====== Source data ======

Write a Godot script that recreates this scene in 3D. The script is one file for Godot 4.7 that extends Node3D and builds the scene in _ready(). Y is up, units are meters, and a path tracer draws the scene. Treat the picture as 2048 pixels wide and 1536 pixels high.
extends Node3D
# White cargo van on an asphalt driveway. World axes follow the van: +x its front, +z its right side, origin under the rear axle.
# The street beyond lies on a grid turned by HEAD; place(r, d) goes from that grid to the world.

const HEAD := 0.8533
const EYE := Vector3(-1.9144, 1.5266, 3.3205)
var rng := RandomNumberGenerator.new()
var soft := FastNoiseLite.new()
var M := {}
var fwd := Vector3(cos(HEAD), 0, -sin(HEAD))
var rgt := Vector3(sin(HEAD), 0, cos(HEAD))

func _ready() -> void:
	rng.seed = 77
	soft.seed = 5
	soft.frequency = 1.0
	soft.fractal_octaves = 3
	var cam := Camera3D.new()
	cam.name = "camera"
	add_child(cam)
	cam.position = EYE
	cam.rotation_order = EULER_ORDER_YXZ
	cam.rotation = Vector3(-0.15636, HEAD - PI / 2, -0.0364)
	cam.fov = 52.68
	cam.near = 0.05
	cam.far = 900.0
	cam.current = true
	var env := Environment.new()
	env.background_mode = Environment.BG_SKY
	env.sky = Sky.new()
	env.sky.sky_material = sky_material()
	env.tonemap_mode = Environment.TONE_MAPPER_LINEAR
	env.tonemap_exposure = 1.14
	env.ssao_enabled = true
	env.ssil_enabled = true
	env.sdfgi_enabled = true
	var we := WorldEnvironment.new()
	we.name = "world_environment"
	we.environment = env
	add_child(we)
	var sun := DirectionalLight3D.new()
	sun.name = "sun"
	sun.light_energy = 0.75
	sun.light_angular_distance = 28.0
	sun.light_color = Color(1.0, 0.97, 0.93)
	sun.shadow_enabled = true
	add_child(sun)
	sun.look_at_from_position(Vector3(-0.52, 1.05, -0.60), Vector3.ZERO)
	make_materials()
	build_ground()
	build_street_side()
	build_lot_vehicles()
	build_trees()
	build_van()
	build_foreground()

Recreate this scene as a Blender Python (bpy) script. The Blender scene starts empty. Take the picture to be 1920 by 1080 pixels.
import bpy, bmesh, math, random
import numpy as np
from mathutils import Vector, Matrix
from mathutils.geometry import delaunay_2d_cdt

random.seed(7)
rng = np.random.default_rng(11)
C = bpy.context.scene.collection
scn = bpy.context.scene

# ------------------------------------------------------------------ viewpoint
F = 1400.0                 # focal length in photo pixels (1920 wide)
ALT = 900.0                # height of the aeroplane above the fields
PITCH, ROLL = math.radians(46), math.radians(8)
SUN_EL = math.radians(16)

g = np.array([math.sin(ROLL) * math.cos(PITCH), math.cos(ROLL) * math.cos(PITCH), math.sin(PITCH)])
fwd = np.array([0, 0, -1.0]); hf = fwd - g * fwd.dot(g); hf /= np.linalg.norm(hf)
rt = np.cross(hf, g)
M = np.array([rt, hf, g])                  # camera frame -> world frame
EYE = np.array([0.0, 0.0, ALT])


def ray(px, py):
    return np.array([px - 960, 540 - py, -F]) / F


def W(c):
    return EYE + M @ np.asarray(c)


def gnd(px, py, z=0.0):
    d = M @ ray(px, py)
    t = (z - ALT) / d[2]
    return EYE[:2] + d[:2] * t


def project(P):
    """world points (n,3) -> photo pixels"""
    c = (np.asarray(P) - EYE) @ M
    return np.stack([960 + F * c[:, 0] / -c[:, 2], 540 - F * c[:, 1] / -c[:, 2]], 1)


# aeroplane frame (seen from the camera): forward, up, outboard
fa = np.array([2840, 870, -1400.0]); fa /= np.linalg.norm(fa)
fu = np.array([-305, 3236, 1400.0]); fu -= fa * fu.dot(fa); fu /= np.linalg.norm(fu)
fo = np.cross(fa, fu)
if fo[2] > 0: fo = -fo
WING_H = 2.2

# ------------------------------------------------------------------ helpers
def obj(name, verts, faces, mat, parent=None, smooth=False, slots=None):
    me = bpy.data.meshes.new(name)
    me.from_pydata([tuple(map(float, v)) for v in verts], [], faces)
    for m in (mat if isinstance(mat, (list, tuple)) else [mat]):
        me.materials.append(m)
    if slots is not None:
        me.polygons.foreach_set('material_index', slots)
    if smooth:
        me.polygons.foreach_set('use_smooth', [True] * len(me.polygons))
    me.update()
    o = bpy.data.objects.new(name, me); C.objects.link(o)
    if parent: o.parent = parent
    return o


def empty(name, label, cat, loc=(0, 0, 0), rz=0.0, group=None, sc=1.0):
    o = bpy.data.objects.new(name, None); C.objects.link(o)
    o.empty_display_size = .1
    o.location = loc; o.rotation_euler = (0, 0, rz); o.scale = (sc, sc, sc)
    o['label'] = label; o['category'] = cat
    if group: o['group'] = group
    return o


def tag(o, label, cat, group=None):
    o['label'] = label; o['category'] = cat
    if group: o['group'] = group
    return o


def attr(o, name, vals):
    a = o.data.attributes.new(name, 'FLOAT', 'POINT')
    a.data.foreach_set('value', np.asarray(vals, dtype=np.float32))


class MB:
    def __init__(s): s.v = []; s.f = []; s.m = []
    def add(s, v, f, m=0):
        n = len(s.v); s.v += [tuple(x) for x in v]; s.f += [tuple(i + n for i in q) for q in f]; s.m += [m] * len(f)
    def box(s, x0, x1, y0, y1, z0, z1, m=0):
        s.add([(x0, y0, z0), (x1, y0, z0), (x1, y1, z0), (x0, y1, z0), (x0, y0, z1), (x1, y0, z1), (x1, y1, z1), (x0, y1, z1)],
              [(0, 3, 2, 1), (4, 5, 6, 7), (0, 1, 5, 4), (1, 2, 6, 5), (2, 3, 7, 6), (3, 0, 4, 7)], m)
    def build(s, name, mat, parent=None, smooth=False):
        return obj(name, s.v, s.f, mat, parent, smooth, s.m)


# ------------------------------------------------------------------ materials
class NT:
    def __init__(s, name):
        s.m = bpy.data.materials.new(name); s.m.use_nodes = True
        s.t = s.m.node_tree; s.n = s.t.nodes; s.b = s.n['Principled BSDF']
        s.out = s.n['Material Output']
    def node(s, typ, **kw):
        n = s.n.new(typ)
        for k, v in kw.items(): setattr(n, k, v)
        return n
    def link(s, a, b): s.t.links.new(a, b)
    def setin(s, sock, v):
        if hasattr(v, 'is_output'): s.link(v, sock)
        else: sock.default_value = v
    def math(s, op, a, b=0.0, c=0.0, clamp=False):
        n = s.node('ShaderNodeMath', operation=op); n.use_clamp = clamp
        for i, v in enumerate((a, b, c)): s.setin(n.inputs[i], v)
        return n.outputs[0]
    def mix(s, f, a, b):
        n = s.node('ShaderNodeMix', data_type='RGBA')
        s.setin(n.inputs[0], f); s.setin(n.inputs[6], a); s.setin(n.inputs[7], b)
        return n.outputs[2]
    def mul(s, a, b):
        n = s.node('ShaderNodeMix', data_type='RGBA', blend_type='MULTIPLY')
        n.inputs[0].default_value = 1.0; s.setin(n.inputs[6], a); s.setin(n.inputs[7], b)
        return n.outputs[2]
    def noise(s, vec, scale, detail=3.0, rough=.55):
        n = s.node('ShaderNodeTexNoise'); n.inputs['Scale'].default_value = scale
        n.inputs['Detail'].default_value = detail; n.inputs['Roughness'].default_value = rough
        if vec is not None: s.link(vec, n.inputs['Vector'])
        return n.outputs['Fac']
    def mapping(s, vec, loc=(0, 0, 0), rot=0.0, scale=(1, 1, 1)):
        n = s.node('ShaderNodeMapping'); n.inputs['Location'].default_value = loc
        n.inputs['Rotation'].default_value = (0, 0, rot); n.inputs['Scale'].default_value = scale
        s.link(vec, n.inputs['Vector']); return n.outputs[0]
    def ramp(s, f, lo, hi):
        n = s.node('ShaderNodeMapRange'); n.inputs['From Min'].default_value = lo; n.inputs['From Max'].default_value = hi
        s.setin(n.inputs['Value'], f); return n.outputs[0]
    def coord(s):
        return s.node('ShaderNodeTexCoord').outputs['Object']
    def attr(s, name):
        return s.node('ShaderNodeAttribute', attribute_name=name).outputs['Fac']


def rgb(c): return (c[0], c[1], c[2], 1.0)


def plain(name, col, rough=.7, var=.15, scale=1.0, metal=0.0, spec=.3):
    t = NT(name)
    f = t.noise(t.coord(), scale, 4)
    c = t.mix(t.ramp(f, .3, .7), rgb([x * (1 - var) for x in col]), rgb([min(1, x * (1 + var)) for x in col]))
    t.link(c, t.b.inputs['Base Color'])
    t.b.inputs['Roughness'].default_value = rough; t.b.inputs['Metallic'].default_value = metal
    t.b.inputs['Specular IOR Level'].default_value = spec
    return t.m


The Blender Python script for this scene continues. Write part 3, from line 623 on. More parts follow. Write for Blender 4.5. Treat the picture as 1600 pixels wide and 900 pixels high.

======

Task brief:
Lines from the start of the material above through the line containing "# The street" are to be duplicated exactly, and only those.

The result:
Write a Godot script that recreates this scene in 3D. The script is one file for Godot 4.7 that extends Node3D and builds the scene in _ready(). Y is up, units are meters, and a path tracer draws the scene. Treat the picture as 2048 pixels wide and 1536 pixels high.
extends Node3D
# White cargo van on an asphalt driveway. World axes follow the van: +x its front, +z its right side, origin under the rear axle.
# The street beyond lies on a grid turned by HEAD; place(r, d) goes from that grid to the world.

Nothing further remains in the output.